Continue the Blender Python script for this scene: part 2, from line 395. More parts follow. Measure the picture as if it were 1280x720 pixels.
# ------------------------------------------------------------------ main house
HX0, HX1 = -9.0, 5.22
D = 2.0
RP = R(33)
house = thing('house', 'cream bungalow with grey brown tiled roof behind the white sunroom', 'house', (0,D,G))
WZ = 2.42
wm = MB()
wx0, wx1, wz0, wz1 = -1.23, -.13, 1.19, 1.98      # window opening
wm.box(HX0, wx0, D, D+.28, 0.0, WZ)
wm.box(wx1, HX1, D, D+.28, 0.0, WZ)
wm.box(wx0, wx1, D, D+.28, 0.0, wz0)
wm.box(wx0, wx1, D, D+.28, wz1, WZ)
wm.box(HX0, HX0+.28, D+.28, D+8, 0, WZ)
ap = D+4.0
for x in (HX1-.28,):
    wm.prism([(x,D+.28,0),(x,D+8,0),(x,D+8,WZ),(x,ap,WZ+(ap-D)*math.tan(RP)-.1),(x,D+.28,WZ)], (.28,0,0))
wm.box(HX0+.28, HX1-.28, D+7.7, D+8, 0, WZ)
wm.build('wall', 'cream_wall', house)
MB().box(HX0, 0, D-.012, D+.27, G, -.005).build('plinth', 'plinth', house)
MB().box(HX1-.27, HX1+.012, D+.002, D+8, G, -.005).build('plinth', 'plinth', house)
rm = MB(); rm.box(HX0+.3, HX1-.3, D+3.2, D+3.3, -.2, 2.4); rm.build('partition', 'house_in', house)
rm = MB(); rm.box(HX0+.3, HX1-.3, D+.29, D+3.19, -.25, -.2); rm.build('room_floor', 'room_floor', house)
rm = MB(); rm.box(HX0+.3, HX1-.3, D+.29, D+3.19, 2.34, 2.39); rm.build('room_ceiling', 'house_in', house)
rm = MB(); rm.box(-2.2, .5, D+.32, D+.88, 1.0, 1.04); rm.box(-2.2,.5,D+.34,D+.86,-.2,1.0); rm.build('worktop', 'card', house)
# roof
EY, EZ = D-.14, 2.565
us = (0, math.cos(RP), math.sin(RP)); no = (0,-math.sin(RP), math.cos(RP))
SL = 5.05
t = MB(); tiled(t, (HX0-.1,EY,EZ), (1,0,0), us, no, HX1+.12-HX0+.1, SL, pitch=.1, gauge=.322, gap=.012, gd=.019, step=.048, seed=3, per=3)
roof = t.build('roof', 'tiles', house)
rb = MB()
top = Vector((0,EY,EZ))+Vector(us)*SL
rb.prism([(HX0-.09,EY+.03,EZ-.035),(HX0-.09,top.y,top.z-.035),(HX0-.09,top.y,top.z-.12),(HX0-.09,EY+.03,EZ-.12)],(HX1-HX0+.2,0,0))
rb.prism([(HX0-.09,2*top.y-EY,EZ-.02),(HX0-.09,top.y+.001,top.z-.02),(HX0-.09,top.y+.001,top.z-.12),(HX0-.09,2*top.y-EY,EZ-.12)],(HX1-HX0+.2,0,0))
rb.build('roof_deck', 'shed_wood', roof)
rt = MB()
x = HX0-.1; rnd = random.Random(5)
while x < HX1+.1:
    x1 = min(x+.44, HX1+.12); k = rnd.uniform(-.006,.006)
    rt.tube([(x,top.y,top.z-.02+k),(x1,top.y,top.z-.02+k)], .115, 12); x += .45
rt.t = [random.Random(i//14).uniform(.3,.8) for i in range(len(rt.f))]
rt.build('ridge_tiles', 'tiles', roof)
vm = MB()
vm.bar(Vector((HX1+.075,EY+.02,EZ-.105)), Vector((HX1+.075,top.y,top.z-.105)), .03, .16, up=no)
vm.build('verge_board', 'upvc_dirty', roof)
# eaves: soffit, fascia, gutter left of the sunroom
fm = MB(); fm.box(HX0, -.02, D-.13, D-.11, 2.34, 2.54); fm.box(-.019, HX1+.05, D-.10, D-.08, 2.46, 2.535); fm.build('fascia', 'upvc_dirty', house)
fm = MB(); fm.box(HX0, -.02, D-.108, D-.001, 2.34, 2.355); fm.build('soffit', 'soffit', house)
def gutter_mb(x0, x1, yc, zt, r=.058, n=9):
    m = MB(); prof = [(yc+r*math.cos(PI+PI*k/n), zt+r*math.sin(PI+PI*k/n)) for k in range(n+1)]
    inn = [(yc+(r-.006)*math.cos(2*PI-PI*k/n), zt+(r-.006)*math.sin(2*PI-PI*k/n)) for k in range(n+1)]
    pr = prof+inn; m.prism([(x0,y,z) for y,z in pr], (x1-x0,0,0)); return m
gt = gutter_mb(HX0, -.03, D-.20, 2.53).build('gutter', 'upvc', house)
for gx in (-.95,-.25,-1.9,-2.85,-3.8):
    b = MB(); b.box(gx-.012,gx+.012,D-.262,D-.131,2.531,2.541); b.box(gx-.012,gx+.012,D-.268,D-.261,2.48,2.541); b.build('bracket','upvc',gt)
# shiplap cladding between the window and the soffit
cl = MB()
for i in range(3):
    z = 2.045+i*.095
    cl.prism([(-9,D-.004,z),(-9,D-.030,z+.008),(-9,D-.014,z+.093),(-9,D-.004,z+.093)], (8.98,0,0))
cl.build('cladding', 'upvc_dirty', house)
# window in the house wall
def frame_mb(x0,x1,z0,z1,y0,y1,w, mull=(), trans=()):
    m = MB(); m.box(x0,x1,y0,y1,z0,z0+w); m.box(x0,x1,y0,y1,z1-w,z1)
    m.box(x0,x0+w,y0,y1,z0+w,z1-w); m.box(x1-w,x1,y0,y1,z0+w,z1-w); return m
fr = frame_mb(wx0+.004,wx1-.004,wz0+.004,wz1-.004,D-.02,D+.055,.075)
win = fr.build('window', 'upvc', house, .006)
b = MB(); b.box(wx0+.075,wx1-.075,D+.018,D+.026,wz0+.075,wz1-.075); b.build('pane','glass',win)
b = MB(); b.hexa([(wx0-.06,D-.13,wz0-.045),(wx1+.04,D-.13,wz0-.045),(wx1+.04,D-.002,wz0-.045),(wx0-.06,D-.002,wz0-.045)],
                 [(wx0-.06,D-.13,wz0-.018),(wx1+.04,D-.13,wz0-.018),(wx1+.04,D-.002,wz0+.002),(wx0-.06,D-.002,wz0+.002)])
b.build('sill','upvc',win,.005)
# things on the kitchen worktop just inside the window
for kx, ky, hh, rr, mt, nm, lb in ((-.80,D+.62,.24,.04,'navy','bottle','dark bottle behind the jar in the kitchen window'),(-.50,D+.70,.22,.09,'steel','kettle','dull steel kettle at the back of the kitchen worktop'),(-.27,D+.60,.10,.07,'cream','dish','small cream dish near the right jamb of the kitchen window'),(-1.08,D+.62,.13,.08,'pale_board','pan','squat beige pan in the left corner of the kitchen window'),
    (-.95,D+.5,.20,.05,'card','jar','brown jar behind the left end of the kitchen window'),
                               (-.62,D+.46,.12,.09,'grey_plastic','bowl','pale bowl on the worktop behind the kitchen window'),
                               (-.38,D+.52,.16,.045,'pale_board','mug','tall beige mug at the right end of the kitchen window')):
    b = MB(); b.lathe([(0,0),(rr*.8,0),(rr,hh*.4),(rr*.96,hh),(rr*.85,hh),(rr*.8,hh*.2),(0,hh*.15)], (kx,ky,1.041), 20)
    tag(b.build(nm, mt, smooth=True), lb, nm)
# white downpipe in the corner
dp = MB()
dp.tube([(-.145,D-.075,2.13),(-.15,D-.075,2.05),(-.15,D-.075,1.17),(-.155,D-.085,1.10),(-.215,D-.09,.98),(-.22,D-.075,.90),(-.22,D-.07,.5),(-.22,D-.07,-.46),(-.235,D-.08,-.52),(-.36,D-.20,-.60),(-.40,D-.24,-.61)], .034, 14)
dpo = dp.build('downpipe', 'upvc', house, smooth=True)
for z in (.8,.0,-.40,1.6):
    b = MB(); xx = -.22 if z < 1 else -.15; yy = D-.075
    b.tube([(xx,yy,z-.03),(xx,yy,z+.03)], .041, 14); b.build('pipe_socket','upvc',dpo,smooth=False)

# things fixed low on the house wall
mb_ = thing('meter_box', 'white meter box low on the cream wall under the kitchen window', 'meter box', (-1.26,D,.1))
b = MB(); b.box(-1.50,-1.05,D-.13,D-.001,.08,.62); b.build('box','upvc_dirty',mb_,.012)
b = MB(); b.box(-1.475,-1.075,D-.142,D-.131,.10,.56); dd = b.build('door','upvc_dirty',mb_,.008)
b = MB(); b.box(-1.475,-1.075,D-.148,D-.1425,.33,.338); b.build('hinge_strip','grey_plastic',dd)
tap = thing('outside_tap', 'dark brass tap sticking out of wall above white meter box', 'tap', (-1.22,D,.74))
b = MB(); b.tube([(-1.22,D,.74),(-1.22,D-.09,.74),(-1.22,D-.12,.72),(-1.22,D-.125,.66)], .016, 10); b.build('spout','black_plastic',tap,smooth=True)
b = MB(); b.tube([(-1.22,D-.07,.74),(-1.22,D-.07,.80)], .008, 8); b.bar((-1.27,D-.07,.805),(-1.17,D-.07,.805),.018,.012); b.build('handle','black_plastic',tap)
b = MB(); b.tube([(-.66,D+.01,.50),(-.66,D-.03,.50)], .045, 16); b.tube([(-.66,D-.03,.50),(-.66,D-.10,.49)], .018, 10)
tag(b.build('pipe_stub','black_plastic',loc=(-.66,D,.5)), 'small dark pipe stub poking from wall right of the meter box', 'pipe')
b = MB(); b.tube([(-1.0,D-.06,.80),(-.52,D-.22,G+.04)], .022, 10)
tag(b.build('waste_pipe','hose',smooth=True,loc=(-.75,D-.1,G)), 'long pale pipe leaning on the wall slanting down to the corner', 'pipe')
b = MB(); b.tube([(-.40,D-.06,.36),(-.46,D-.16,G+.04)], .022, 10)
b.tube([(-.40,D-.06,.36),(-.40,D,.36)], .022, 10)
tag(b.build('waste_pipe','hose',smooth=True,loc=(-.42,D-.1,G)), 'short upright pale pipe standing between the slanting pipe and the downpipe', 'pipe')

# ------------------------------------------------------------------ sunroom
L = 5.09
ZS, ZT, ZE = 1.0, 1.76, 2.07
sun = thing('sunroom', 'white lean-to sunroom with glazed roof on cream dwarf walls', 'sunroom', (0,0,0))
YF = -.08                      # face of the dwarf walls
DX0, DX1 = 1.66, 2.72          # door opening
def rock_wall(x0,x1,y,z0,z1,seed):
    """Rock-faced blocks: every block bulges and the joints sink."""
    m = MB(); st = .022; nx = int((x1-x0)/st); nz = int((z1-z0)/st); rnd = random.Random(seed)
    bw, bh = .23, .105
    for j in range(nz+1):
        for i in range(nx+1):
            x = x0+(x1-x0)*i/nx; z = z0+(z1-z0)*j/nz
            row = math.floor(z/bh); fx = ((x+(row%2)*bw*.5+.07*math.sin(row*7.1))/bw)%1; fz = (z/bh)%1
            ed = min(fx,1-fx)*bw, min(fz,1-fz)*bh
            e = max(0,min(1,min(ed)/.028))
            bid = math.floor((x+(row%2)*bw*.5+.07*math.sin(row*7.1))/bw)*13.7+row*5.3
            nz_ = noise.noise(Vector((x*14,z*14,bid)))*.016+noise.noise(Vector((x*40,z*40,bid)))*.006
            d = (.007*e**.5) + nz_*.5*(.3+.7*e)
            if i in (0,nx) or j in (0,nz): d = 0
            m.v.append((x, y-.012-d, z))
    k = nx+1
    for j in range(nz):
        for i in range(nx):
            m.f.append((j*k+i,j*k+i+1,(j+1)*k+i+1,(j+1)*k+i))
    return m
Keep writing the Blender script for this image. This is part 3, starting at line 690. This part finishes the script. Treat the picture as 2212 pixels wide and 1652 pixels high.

> **What to produce**
Exactly those lines that run from the line with "rm = MB(); rm.box(HX0+.3, HX1-.3, D+3.2, D+3.3, -.2, 2.4);" through the line with "rm = MB(); rm.box(HX0+.3, HX1-.3, D+.29, D+3.19, -.25, -.2);" are to be reproduced; both end lines belong to the range.

> **Answer to the problem**
rm = MB(); rm.box(HX0+.3, HX1-.3, D+3.2, D+3.3, -.2, 2.4); rm.build('partition', 'house_in', house)
rm = MB(); rm.box(HX0+.3, HX1-.3, D+.29, D+3.19, -.25, -.2); rm.build('room_floor', 'room_floor', house)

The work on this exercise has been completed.